The Special Reason Why These Australian Shepherds Are Attached at the Hip (and Heart)

They don’t only lean on each other metaphorically.

Editor’s Note: America’s Best Pet Pals is a nationwide search for the animal friendships that make you laugh, cry, and purr. Reader’s Digest will be honoring the best in pet friendship in print, online, and on social media. This is a finalist in our “Rescued Animals” category. Scroll to the bottom to cast your vote for Scout and Bandit. To see our full list of finalists, go to rd.com/petpals and vote in each category.

Scout was an only fur child for a year when we realized that even though she goes on daily runs and has three human kids to play with, the Aussie in her required more activity than we could provide. We contacted a local Aussie rescue organization and happened upon Bandit.

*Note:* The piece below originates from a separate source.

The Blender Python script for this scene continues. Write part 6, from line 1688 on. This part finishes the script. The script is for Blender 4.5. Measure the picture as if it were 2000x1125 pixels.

Neglected, flea-ridden, and hungry, Bandit was in desperate need of love and care, and acted like the light had gone out in his young puppy life. We were originally told he had minimal sight loss, but a trip to the veterinarian revealed more vision loss than we’d thought. From the beginning, Scout naturally took over the role of Bandit’s personal seeing-eye dog.

To guide Bandit, Scout always walks on his left side, so he knows she’s there as that’s the eye out of which his vision is best. They move together as one, leaning on each other as a friend for Scout and necessity for Bandit. On the occasion when Scout has been gone from the house and Bandit has stayed behind, he’s lost without her and waits by the door until she returns.

While they provide each other hours of entertainment and companionship, Scout has provided Bandit with a new, loving friendship, as well as the ability to see for him. Scout is the light he so desperately needed.